At each stop, Obama has been "in conversation" with other big names — Oprah Winfrey, Valerie Jarrett, Reese Witherspoon, Conan O'Brien. It was announced on Wednesday that journalist and author (and Minneapolis native) Michele Norris will join her at the Xcel.
Those tennis shoes!
But the moderator scarcely matters.
Other than a few seats in the front rows (at $900-$1,300), tickets sold out weeks ago. Secondary sites show scalped tickets at up to $7,000.
Just like at rock concerts, the Obama events have offered tables of official tour merchandise. But Brundidge and her book club friends are already well-equipped with Michelle Obama tennis shoes, tote bags, T-shirts and jean jackets, which they mailed off to be bedazzled.
"Magical outfits, with sparkle and glitter," she said.
They plan to make a day of it, and they have a strict itinerary, printed on Michelle Obama stationery and studded with exclamation points: Hair and nails; lunch; spa time; dinner; and THE SHOW!
"I was gonna rent a limo," Brundidge said.

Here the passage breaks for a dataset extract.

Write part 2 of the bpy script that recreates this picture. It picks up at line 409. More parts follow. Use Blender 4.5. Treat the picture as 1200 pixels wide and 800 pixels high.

That proved expensive, so instead, "I'm gonna clean up the minivan and get all the Cheetos out of the seats." She had a magnetic sign made for the side of the van featuring the image from the "Becoming" book jacket.
"I know we're doing too much, but I'm so excited," she said. "It's just fun to see how the book is impacting so many lives on so many levels. Not everyone's a Democrat, not everyone's in love with Michelle Obama, but what her story means to so many people — across race, across gender, across class — it's a book that speaks to all women."